◆ What to work on:
Exactly reproduce the lines that follow.

◆ Given information:

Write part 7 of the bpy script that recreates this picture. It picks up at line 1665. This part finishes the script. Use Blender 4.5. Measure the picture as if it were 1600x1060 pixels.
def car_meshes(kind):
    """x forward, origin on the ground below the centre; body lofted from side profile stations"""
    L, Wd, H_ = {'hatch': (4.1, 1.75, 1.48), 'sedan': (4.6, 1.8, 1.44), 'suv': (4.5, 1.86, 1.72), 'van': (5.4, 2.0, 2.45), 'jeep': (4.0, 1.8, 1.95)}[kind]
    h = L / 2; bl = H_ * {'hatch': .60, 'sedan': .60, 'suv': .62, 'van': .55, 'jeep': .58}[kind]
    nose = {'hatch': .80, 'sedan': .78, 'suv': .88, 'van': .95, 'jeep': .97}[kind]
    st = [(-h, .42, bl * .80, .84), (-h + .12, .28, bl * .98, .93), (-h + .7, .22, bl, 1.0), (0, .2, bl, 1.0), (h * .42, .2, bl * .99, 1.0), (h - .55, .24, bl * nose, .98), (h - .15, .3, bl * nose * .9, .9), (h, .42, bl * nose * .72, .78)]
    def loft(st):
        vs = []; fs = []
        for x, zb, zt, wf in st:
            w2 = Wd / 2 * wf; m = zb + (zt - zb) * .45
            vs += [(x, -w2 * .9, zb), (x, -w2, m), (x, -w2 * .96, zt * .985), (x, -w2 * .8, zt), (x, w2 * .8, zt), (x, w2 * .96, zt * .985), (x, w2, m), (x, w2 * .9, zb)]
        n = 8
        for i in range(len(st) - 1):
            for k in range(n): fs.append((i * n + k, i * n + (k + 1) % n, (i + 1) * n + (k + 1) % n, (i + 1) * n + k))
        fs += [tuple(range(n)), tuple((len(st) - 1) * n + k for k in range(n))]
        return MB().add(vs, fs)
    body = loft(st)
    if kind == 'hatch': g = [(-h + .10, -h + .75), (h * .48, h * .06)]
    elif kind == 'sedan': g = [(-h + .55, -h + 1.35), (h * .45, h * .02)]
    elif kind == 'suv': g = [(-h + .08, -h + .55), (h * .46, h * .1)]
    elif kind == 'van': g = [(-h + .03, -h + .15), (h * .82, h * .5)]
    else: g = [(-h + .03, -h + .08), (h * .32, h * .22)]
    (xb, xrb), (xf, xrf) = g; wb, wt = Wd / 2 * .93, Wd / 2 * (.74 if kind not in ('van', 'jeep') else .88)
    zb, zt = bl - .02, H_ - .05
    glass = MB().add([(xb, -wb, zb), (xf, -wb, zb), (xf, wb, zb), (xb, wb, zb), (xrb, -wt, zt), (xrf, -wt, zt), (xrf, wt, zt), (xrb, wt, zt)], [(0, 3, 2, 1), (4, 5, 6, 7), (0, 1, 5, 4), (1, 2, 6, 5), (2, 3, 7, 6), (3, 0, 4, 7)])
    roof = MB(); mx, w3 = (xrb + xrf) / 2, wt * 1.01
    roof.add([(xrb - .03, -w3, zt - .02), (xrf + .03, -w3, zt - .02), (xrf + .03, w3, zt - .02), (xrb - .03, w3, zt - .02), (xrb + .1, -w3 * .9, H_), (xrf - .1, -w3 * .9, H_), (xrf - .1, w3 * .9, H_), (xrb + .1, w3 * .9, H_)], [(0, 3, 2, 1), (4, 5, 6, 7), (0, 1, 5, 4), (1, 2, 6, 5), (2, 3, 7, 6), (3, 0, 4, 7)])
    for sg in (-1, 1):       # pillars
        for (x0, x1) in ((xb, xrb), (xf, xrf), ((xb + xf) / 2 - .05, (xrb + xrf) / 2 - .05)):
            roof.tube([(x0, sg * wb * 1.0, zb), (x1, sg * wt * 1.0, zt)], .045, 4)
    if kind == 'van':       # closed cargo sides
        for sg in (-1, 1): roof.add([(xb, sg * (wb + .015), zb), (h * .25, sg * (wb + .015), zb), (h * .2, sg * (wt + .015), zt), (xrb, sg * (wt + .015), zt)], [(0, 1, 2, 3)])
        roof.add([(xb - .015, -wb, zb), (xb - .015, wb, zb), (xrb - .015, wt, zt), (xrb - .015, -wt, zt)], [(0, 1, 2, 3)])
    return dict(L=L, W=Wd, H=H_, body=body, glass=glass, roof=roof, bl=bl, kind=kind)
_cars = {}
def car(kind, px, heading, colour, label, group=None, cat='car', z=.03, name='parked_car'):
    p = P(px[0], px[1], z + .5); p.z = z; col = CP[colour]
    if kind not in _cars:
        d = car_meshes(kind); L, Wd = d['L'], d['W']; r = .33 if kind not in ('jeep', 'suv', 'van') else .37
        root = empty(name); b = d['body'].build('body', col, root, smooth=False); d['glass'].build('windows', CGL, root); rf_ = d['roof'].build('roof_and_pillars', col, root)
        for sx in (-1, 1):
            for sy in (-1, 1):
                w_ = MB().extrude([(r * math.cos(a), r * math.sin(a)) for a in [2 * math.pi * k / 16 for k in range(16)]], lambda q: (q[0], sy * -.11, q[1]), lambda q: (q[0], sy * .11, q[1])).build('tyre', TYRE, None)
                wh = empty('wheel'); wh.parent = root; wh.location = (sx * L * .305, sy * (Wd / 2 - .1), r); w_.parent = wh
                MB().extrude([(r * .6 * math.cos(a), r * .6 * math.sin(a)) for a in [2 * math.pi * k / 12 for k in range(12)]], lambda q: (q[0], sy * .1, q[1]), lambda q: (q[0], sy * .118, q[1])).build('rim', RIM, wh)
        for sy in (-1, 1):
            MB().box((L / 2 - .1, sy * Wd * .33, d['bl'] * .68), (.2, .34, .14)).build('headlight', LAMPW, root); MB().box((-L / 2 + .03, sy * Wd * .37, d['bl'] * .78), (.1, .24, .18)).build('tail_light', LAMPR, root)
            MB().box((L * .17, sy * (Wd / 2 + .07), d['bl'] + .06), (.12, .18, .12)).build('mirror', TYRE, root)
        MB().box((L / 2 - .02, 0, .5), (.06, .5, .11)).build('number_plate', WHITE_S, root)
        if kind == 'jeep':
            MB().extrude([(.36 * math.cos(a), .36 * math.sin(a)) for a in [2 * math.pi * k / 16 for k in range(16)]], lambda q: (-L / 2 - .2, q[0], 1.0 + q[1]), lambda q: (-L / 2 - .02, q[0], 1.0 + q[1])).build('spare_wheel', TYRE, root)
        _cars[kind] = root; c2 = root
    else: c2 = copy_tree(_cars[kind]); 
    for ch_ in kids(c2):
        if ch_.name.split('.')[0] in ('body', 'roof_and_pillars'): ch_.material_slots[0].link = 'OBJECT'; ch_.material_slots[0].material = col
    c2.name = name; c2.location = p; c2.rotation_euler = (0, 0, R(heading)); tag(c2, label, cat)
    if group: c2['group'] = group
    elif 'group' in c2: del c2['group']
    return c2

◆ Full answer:
Write part 7 of the bpy script that recreates this picture. It picks up at line 1665. This part finishes the script. Use Blender 4.5. Measure the picture as if it were 1600x1060 pixels.
def car_meshes(kind):
    """x forward, origin on the ground below the centre; body lofted from side profile stations"""
    L, Wd, H_ = {'hatch': (4.1, 1.75, 1.48), 'sedan': (4.6, 1.8, 1.44), 'suv': (4.5, 1.86, 1.72), 'van': (5.4, 2.0, 2.45), 'jeep': (4.0, 1.8, 1.95)}[kind]
    h = L / 2; bl = H_ * {'hatch': .60, 'sedan': .60, 'suv': .62, 'van': .55, 'jeep': .58}[kind]
    nose = {'hatch': .80, 'sedan': .78, 'suv': .88, 'van': .95, 'jeep': .97}[kind]
    st = [(-h, .42, bl * .80, .84), (-h + .12, .28, bl * .98, .93), (-h + .7, .22, bl, 1.0), (0, .2, bl, 1.0), (h * .42, .2, bl * .99, 1.0), (h - .55, .24, bl * nose, .98), (h - .15, .3, bl * nose * .9, .9), (h, .42, bl * nose * .72, .78)]
    def loft(st):
        vs = []; fs = []
        for x, zb, zt, wf in st:
            w2 = Wd / 2 * wf; m = zb + (zt - zb) * .45
            vs += [(x, -w2 * .9, zb), (x, -w2, m), (x, -w2 * .96, zt * .985), (x, -w2 * .8, zt), (x, w2 * .8, zt), (x, w2 * .96, zt * .985), (x, w2, m), (x, w2 * .9, zb)]
        n = 8
        for i in range(len(st) - 1):
            for k in range(n): fs.append((i * n + k, i * n + (k + 1) % n, (i + 1) * n + (k + 1) % n, (i + 1) * n + k))
        fs += [tuple(range(n)), tuple((len(st) - 1) * n + k for k in range(n))]
        return MB().add(vs, fs)
    body = loft(st)
    if kind == 'hatch': g = [(-h + .10, -h + .75), (h * .48, h * .06)]
    elif kind == 'sedan': g = [(-h + .55, -h + 1.35), (h * .45, h * .02)]
    elif kind == 'suv': g = [(-h + .08, -h + .55), (h * .46, h * .1)]
    elif kind == 'van': g = [(-h + .03, -h + .15), (h * .82, h * .5)]
    else: g = [(-h + .03, -h + .08), (h * .32, h * .22)]
    (xb, xrb), (xf, xrf) = g; wb, wt = Wd / 2 * .93, Wd / 2 * (.74 if kind not in ('van', 'jeep') else .88)
    zb, zt = bl - .02, H_ - .05
    glass = MB().add([(xb, -wb, zb), (xf, -wb, zb), (xf, wb, zb), (xb, wb, zb), (xrb, -wt, zt), (xrf, -wt, zt), (xrf, wt, zt), (xrb, wt, zt)], [(0, 3, 2, 1), (4, 5, 6, 7), (0, 1, 5, 4), (1, 2, 6, 5), (2, 3, 7, 6), (3, 0, 4, 7)])
    roof = MB(); mx, w3 = (xrb + xrf) / 2, wt * 1.01
    roof.add([(xrb - .03, -w3, zt - .02), (xrf + .03, -w3, zt - .02), (xrf + .03, w3, zt - .02), (xrb - .03, w3, zt - .02), (xrb + .1, -w3 * .9, H_), (xrf - .1, -w3 * .9, H_), (xrf - .1, w3 * .9, H_), (xrb + .1, w3 * .9, H_)], [(0, 3, 2, 1), (4, 5, 6, 7), (0, 1, 5, 4), (1, 2, 6, 5), (2, 3, 7, 6), (3, 0, 4, 7)])
    for sg in (-1, 1):       # pillars
        for (x0, x1) in ((xb, xrb), (xf, xrf), ((xb + xf) / 2 - .05, (xrb + xrf) / 2 - .05)):
            roof.tube([(x0, sg * wb * 1.0, zb), (x1, sg * wt * 1.0, zt)], .045, 4)
    if kind == 'van':       # closed cargo sides
        for sg in (-1, 1): roof.add([(xb, sg * (wb + .015), zb), (h * .25, sg * (wb + .015), zb), (h * .2, sg * (wt + .015), zt), (xrb, sg * (wt + .015), zt)], [(0, 1, 2, 3)])
        roof.add([(xb - .015, -wb, zb), (xb - .015, wb, zb), (xrb - .015, wt, zt), (xrb - .015, -wt, zt)], [(0, 1, 2, 3)])
    return dict(L=L, W=Wd, H=H_, body=body, glass=glass, roof=roof, bl=bl, kind=kind)
_cars = {}
def car(kind, px, heading, colour, label, group=None, cat='car', z=.03, name='parked_car'):
    p = P(px[0], px[1], z + .5); p.z = z; col = CP[colour]
    if kind not in _cars:
        d = car_meshes(kind); L, Wd = d['L'], d['W']; r = .33 if kind not in ('jeep', 'suv', 'van') else .37
        root = empty(name); b = d['body'].build('body', col, root, smooth=False); d['glass'].build('windows', CGL, root); rf_ = d['roof'].build('roof_and_pillars', col, root)
        for sx in (-1, 1):
            for sy in (-1, 1):
                w_ = MB().extrude([(r * math.cos(a), r * math.sin(a)) for a in [2 * math.pi * k / 16 for k in range(16)]], lambda q: (q[0], sy * -.11, q[1]), lambda q: (q[0], sy * .11, q[1])).build('tyre', TYRE, None)
                wh = empty('wheel'); wh.parent = root; wh.location = (sx * L * .305, sy * (Wd / 2 - .1), r); w_.parent = wh
                MB().extrude([(r * .6 * math.cos(a), r * .6 * math.sin(a)) for a in [2 * math.pi * k / 12 for k in range(12)]], lambda q: (q[0], sy * .1, q[1]), lambda q: (q[0], sy * .118, q[1])).build('rim', RIM, wh)
        for sy in (-1, 1):
            MB().box((L / 2 - .1, sy * Wd * .33, d['bl'] * .68), (.2, .34, .14)).build('headlight', LAMPW, root); MB().box((-L / 2 + .03, sy * Wd * .37, d['bl'] * .78), (.1, .24, .18)).build('tail_light', LAMPR, root)
            MB().box((L * .17, sy * (Wd / 2 + .07), d['bl'] + .06), (.12, .18, .12)).build('mirror', TYRE, root)
        MB().box((L / 2 - .02, 0, .5), (.06, .5, .11)).build('number_plate', WHITE_S, root)
        if kind == 'jeep':
            MB().extrude([(.36 * math.cos(a), .36 * math.sin(a)) for a in [2 * math.pi * k / 16 for k in range(16)]], lambda q: (-L / 2 - .2, q[0], 1.0 + q[1]), lambda q: (-L / 2 - .02, q[0], 1.0 + q[1])).build('spare_wheel', TYRE, root)
        _cars[kind] = root; c2 = root
    else: c2 = copy_tree(_cars[kind]); 
    for ch_ in kids(c2):
        if ch_.name.split('.')[0] in ('body', 'roof_and_pillars'): ch_.material_slots[0].link = 'OBJECT'; ch_.material_slots[0].material = col
    c2.name = name; c2.location = p; c2.rotation_euler = (0, 0, R(heading)); tag(c2, label, cat)
    if group: c2['group'] = group
    elif 'group' in c2: del c2['group']
    return c2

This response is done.